We act out of belief in something true. We act out of belief that something we know is true. When knowing, knowing is complete in the knowledge. When believing, the belief is complete in the truth, and the bridge between the belief and the truth is how one acts. We make the bridge to the truth by acting on the belief, and believing is bridging. Believing is holding something over there as true here in me. It's what I believe as is testified to in words and deeds.
When we act, we may be wrong in our knowledge, or we may be right in our knowledge. That occurs during reasoning after positing the "If....then...therefore..." There is where reasoned knowledge sits.
Every time we honestly mean the statement "therefore..x" we are saying "we believe X." We believe the reasoning is done, and we believe we know our conclusion can be called knowledge. If someone believes the argument is false, we would either look to the premises and conclusions to re-support the conclusion, or we could simply say "Prove it then, because I believe my proof is done." We can call upon them to prove our conclusion again, but the act of "concluding" is a judgment that "the argument is over, it needs no more or less" and in that moment we "are knowing" we call this knowledge because we are believing there is no more need for argument.
Once it is time to act, (even the act of knowing) all the reasoning and knowledge is literally placed behind you and you are now believing it is true because you are acting on that belief. Your reasoning and knowledge support and uphold the moment of action, but that act is not taken unless you also believe something to be true. How else could you aim a gun and hit a target unless you believed that what you know was true?
Faith is tied up with that. We all have faith in our beliefs that we all have, and believe some of the things we know are true. If we didn't, every act would either be compelled by necessity, or utterly random (again another can of worms for another conversation.)
Believing isn't just about whether something exists.
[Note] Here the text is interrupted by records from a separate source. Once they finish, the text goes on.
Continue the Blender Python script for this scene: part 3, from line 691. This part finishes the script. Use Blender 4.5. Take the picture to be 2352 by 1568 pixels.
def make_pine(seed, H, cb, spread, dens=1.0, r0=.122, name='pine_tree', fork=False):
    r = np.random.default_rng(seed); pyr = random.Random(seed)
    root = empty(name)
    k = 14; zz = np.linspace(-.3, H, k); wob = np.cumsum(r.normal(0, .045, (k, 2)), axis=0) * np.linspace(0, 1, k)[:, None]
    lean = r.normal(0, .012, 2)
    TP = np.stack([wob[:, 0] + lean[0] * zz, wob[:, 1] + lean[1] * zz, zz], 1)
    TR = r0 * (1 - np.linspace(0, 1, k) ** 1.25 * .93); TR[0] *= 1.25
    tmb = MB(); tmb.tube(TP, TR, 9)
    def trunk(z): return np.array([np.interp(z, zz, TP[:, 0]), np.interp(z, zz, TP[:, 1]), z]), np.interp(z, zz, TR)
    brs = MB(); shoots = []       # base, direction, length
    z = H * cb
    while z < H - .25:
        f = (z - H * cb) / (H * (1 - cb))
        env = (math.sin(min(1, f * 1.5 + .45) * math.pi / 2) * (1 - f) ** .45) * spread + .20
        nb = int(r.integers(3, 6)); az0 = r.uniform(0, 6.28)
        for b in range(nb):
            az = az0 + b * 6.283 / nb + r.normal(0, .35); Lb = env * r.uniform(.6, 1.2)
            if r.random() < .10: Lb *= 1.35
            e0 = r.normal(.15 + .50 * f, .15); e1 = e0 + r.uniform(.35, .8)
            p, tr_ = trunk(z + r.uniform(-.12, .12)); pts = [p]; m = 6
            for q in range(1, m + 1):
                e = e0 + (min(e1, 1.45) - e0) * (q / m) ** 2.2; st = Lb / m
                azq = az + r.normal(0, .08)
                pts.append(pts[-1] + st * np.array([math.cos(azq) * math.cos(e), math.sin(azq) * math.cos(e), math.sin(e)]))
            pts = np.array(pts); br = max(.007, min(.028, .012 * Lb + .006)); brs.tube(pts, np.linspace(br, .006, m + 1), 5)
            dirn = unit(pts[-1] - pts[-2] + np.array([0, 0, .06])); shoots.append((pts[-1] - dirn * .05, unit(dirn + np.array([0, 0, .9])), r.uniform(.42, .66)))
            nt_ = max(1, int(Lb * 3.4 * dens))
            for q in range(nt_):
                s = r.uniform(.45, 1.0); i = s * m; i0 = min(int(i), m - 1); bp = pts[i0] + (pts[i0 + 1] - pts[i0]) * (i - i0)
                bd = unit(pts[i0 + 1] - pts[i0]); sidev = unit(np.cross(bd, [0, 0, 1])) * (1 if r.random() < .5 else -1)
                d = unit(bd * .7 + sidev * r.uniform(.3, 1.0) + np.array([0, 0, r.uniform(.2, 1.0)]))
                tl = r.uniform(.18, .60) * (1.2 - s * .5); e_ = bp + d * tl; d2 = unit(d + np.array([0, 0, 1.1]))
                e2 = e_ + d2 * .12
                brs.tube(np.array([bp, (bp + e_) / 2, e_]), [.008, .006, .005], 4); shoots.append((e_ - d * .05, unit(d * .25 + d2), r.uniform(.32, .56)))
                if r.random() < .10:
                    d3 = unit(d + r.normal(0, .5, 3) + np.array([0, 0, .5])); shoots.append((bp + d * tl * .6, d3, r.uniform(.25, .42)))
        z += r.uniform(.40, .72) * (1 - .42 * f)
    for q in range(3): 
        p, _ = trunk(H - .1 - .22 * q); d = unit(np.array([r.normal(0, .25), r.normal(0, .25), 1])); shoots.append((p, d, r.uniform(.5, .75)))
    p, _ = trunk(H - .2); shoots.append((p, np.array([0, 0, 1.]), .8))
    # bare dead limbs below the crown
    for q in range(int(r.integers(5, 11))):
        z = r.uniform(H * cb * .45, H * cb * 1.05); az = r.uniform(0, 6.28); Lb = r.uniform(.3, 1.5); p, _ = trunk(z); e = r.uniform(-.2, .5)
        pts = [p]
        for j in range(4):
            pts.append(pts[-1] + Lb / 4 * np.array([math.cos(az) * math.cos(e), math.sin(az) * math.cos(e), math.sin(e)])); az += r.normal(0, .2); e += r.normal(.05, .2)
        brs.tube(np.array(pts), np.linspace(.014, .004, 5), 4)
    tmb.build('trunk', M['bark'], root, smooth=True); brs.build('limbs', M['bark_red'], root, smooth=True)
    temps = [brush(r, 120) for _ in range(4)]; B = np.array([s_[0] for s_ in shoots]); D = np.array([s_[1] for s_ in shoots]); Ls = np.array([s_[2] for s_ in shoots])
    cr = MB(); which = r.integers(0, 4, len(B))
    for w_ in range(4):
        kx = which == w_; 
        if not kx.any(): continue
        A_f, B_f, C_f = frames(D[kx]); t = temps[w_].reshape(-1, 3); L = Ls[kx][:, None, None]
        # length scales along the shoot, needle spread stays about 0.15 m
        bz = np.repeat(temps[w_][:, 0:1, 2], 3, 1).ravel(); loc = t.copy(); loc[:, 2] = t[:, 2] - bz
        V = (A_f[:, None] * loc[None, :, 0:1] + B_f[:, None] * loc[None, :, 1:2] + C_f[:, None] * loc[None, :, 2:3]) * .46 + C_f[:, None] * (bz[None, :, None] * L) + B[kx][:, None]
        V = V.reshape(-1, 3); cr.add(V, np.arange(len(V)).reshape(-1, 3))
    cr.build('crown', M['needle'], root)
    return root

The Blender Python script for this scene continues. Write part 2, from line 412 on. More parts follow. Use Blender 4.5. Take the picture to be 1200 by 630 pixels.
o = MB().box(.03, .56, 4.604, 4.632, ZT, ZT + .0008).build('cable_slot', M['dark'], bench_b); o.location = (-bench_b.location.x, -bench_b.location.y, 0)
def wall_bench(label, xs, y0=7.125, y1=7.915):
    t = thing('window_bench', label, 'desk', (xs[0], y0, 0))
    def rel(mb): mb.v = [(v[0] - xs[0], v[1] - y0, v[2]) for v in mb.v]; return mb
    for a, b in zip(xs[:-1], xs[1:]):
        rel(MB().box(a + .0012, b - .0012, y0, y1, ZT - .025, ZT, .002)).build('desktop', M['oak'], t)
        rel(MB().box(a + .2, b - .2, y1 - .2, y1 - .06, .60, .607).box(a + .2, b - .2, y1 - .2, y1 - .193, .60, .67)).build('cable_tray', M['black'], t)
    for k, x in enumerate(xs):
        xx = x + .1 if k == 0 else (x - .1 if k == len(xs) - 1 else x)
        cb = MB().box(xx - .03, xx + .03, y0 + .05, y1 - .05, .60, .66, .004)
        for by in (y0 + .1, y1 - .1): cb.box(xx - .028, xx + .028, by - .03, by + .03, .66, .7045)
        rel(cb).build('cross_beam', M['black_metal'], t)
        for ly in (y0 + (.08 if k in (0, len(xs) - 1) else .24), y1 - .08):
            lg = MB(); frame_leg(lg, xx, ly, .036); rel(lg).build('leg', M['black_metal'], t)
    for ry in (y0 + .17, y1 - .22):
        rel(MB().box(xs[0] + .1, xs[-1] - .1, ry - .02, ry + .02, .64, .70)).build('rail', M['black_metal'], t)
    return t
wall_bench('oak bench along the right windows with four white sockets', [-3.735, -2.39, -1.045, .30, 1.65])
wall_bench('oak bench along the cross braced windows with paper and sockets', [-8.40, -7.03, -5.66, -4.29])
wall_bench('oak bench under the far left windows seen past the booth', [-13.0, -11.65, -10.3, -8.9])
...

It most fully arrives in this mix somewhere outside of the reasoning (again, agreement with the OP), but so close, it is tied to the "If X..." at the beginning, and more completely just after the conclusion, when one acts on that conclusion, and in the acting, the believing enough reasons exist to leap into the unknowable (until the experiment is over and the shoot failed and we all get to know his calculations missed a few variables, he should not have believed they were true, and should not have jumped...)
So...
...faith is the antithesis of rationality. — Banno
...is just not the dialectical picture you needed to draw, or should draw, to draw what I agree with in the OP, namely and to paraphrase, "proof God exists precludes the ability to call the phrase "God exists" an article of faith." This is because, as I would add: faith (believing something as an act of consent) has nothing to do with proof (proving, reasoning)."
And besides, do you mean to say anyone who believes in God should try not to use reason and when they talk about God they are unable to be reasoning? That's the gist of some of this. That's silly rubbish.